Une politique inscrite "dans un référentiel de droite". Entreprise & Personnel souligne en outre les limites de la promesse d'équilibre faite par Emmanuel Macron et incarnée dans le fameux élément de langage "et en même temps". Selon l'association, la politique économique menée jusqu'ici "s'inscrit dans une conformité au courant libéral dominant en Europe" et "renvoie essentiellement à un référentiel de droite". Difficile, alors, de continuer à dire qu'on n'est ni de droite ni de gauche, ou de l'un et de l'autre. "On touche ici aux limites de l'exercice rhétorique", pointe Jean-Pierre Basilien dans sa note. "Il reste des marqueurs forts de la droite et de la gauche." Résultat : il existe bel et bien "un ressentiment social diffus devant une politique perçue comme déséquilibrée", estime Entreprise & Personnel.

Un premier scénario optimiste pour l'exécutif. Et rien ne dit que ce ressentiment social ne va pas trouver un moyen de s'exprimer. Jean-Pierre Basilien identifie deux scénarios possibles, l'un plutôt optimiste pour le gouvernement, l'autre nettement moins. Dans le premier cas, l'opposition resterait dispersée et le climat social apaisé. Mais cela ne peut intervenir que dans l'hypothèse où "les résultats commencent à se voir, qu'on commence à croire qu'une amélioration sensible est possible et que la politique du gouvernement y est pour quelque chose", explique à Europe 1 Jean-Pierre Basilien. Autrement dit, la paix sociale ne s'obtiendra qu'avec des "résultats significatifs sur l'emploi" qui feront oublier les déceptions et les polémiques. Certes, il subsistera alors toujours une opposition de gauche, mais elle serait marginalisée.

Un scénario qui risque de se heurter aux prévisions du gouvernement lui-même : dans son intervention télévisée du 15 octobre, Emmanuel Macron se donnait de dix-huit mois à deux ans pour récolter les premiers fruits de sa politique.

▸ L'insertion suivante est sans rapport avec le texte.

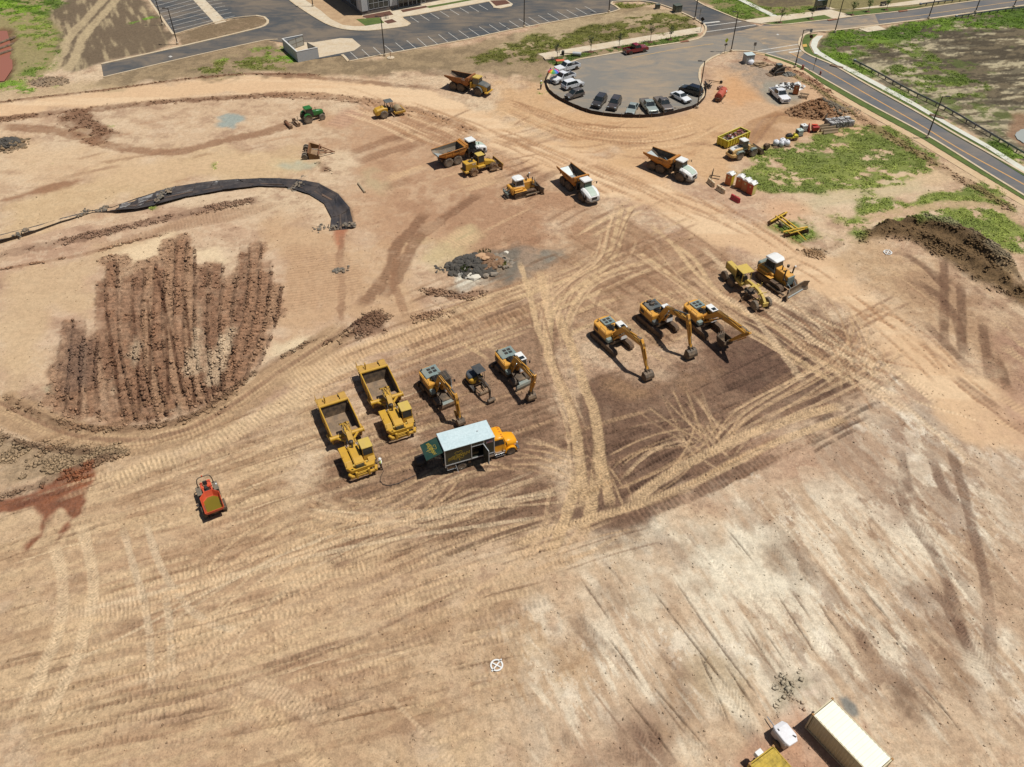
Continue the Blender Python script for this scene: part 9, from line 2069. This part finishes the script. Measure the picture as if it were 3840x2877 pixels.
for i,(x,y,lb) in enumerate(((350,421, "dark stone check across the ditch liner left of its bend"),(645,396, "dark stone check on the upper bend of the ditch liner"),(722,490, "row of dark stones along the lower end of the ditch liner"),(180,461, "stone check on the narrow part of the ditch liner"),(45,503, "stone check on the ditch liner nearest the left edge"),(222,452, "small stone check where the liner narrows"),(736,583, "stones left in the run-off below the liner"))):
    p = G(x,y);t = thing("stone_check",lb, "stones",(p.x,p.y,0),70 if i not in (2,6) else 10, "stone checks in the ditch");mb = MB()
    q_ = (2.4,2.8,3.4,1.3,1.3,1.0,1.2)[i]
    for k in range(int(26 * q_)): mb.rock((rn.uniform(-1,1) * q_,rn.gauss(0, .16 + .1 * q_), .06 if i != 1 else -.1), .08 + .3 * rn.random() ** 2, .7,rn)
    o = part("stones",mb,mat("check_stone",(92,98,96), .9,0, .3),t);o["kind"] = "stuff"
p,q = G(*c2(870,1525)),G(*c2(925,1600));tag(part("log",MB().cyl((p.x,p.y, .15),(q.x,q.y, .15), .2,8),mat("log_pale",(176,160,132), .85,0, .3)), "pale log lying on the dirt right of the ditch liner", "log")
p = G3(*cz(370,200));t = thing("pump_trailer", "black and white pump lying on the verge by the kerb", "pump",(p.x,p.y + .3),-10);part("barrel",MB().cyl((.3,0, .5),(2.2,0, .5), .42,12),ALU,t,0,40);part("housing",MB().bx(-2.2,-1.6,-.4, .4,0, .9),BLK,t, .05);part("tow_bar",MB().cyl((-1.6,0, .4),(.3,0, .45), .08,6),BLK,t)
p = G3(*cz(232,305));t = thing("camp_table", "orange topped folding table behind the topmost white pickup", "table",(p.x,p.y),10);part("table_top",MB().bx(-.9, .9,-.5, .5, .9, .96),mat("table_orange",(240,100,60), .6),t)
for x in (-.8, .8): part("leg",MB().bx(x - .03,x + .03,-.45, .45,0, .9),POLE,t)
# rainbow umbrella
p = G3(*cz(145,520));t = thing("umbrella", "open rainbow striped umbrella beside the white pickup", "umbrella",(p.x,p.y),0);RB = [(226,60,70),(240,120,50),(240,210,60),(90,180,70),(50,150,120),(50,130,210),(70,80,180),(220,120,200)]
for k in range(16):
    a0,a1 = 2 * PI * k / 16,2 * PI * (k + 1) / 16;L_ = [[(math.cos(a) * r,math.sin(a) * r,z) for a in (a0,a1)] for r,z in ((.05,2.75),(.6,2.62),(1.0,2.4),(1.2,2.15))];mb = MB();vs = [q for l in L_ for q in l];mb.add(vs,[(2 * i + 1,2 * i,2 * i + 2,2 * i + 3) for i in range(3)])
    part("panel",mb,mat("panel_%d" % (k % 8),RB[k % 8], .6,0, .03),t)
part("pole",MB().cyl((0,0,0),(0,0,2.85), .03,6),ALU,t)
# ------------------------------------------------------------------ people
def skin(name,V,E_,m,parent):
    me = bpy.data.meshes.new("tmp");me.from_pydata([v[:3] for v in V],E_,[]);o = bpy.data.objects.new("tmp",me);COL.objects.link(o);sk = o.modifiers.new("s", 'SKIN');sb = o.modifiers.new("u", 'SUBSURF');sb.levels = 1
    for i,v in enumerate(V): me.skin_vertices[0].data[i].radius = (v[3],v[3] if len(v) < 5 else v[4])
    me.skin_vertices[0].data[0].use_root = True
    bpy.context.view_layer.update();nm = bpy.data.meshes.new_from_object(o.evaluated_get(bpy.context.evaluated_depsgraph_get()));bpy.data.objects.remove(o);bpy.data.meshes.remove(me);nm.name = name;nm.materials.clear();nm.materials.append(m)
    nm.polygons.foreach_set("use_smooth",[True] * len(nm.polygons));return part(name,nm,m,parent)
SKN = mat("skin",(196,150,122), .6,0, .05);VST = mat("vest_lime",(206,232,110), .6,0, .05);SHT = mat("shirt_grey",(150,160,164), .7,0, .1);TRS = mat("trousers_navy",(38,42,54), .8,0, .2)
def person(label,loc,deg,shirt):
    t = thing("person",label, "person",loc,deg)
    B_ = [(0,0, .95, .12),(0,0,1.2, .13),(.0,0,1.42, .15),(.01,0,1.52, .06),(.03,0,1.62, .1),(.03,0,1.72, .09),(0,-.2,1.42, .06),(.05,-.27,1.15, .045),(.25,-.24,1.0, .035),(.33,-.22, .96, .035),(0, .2,1.42, .06),(.08, .28,1.15, .045),(.28, .2,1.05, .035),(.36, .16,1.03, .035),(0,-.1, .9, .09),(.05,-.12, .48, .06),(.0,-.12, .06, .045),(.16,-.13, .03, .035),(0, .1, .9, .09),(-.06, .12, .48, .06),(-.14, .13, .06, .045),(.02, .14, .03, .035)]
    skin("body",B_,[(0,1),(1,2),(2,3),(3,4),(4,5),(2,6),(6,7),(7,8),(8,9),(2,10),(10,11),(11,12),(12,13),(0,14),(14,15),(15,16),(16,17),(0,18),(18,19),(19,20),(20,21)],SKN,t)
    skin("shirt",[(0,0, .96, .15),(0,0,1.2, .16),(0,0,1.43, .18),(0,-.21,1.42, .085),(.04,-.26,1.22, .075),(0, .21,1.42, .085),(.05, .27,1.22, .075)],[(0,1),(1,2),(2,3),(3,4),(2,5),(5,6)],shirt,t)
    skin("trousers",[(0,0, .97, .15),(0,-.1, .86, .12),(.05,-.12, .48, .09),(.0,-.12, .1, .075),(0, .1, .86, .12),(-.06, .12, .48, .09),(-.14, .13, .1, .075)],[(0,1),(1,2),(2,3),(0,4),(4,5),(5,6)],TRS,t)
    part("hard_hat",MB().latheZ([(.2,1.72),(.17,1.73),(.155,1.82),(.1,1.88),(.02,1.9)],(.03,0,0),14),WHT,t,0,60);part("boot",MB().bx(-.08, .2,-.18,-.07,0, .1),BLK,t, .03);part("boot",MB().bx(-.2, .08, .08, .19,0, .1),BLK,t, .03)
    for s in (-1,1): part("vest_stripe",MB().bx(-.17, .17,-.17, .17,1.1,1.13) if s < 0 else MB().bx(-.175, .175,-.175, .175,1.28,1.31),WHT,t)
p = G3(1140 + 875 * .332,1300 + 1385 * .332);person("worker in a white hard hat and pale lime vest standing beside the front scraper's cab",(p.x,p.y),190,VST)
p = G3(1900 + 283 * .4527,740 * .4527);person("worker in a bright lime vest on the dirt left of the silt fence",(p.x,p.y),-60,mat("vest_bright",(190,226,40), .6,0, .05))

Un deuxième qui l'est beaucoup moins. Le deuxième scénario est nettement moins optimiste pour Emmanuel Macron. "On peut anticiper une difficulté à convaincre que ces réformes apportent effectivement [aux Français] une sécurité à hauteur de ce qui a été accordé aux entreprises en matière de flexibilité", détaille Jean-Pierre Basilien. Il y aurait alors un terreau favorable à "un sentiment d'un déséquilibre, d'une forme d'injustice sociale pour les salariés dans leur parcours professionnel".

Entendu sur europe1 :
Il peut y avoir le sentiment d'un déséquilibre, d'une forme d'injustice sociale pour les salariés dans leur parcours professionnel.

Ce scénario ne s'appuie pas uniquement sur des difficultés de communication du gouvernement, mais aussi sur des réalités économiques. "La reprise pourrait être pauvre en emplois, eu égard aux réserves de productivité dans beaucoup d'entreprises", écrit Entreprise & Personnel dans sa note de conjoncture. Les premières réformes du gouvernement peuvent également avoir des effets pervers au début de leur mise en œuvre. "Les nouvelles facilités en matière de licenciement conduiraient dans un premier temps à une vague de licenciements. Les contrats précaires continueraient à augmenter."

Souviens-toi mai 68. Si tel était le cas, la contestation sociale pourrait grandir. D'autant qu'Entreprise & Personnel identifie deux réformes qui pourraient jouer le rôle de détonateur. La mise en place de la sélection à l'entrée de l'université, d'abord. Le sujet, très sensible, est à même de provoquer une vague de contestation chez les jeunes. Ensuite, la réforme des retraites promise par Emmanuel Macron, qui devrait commencer à être élaborée l'an prochain. Celle-ci s'annonce dense et polémique, avec la suppression des régimes spéciaux et un nouveau mode de calcul. L'Histoire a montré que de telles réformes étaient tout à fait à même de provoquer une levée de boucliers populaires. "Le rendez-vous social serait alors plutôt celui d'un mai 2018, 50 ans après…", conclut Entreprise & Personnel.

Alors que le gouvernement songe à commémorer mai 1968, cet anniversaire pourrait donc se rappeler à son bon souvenir plus brutalement que prévu.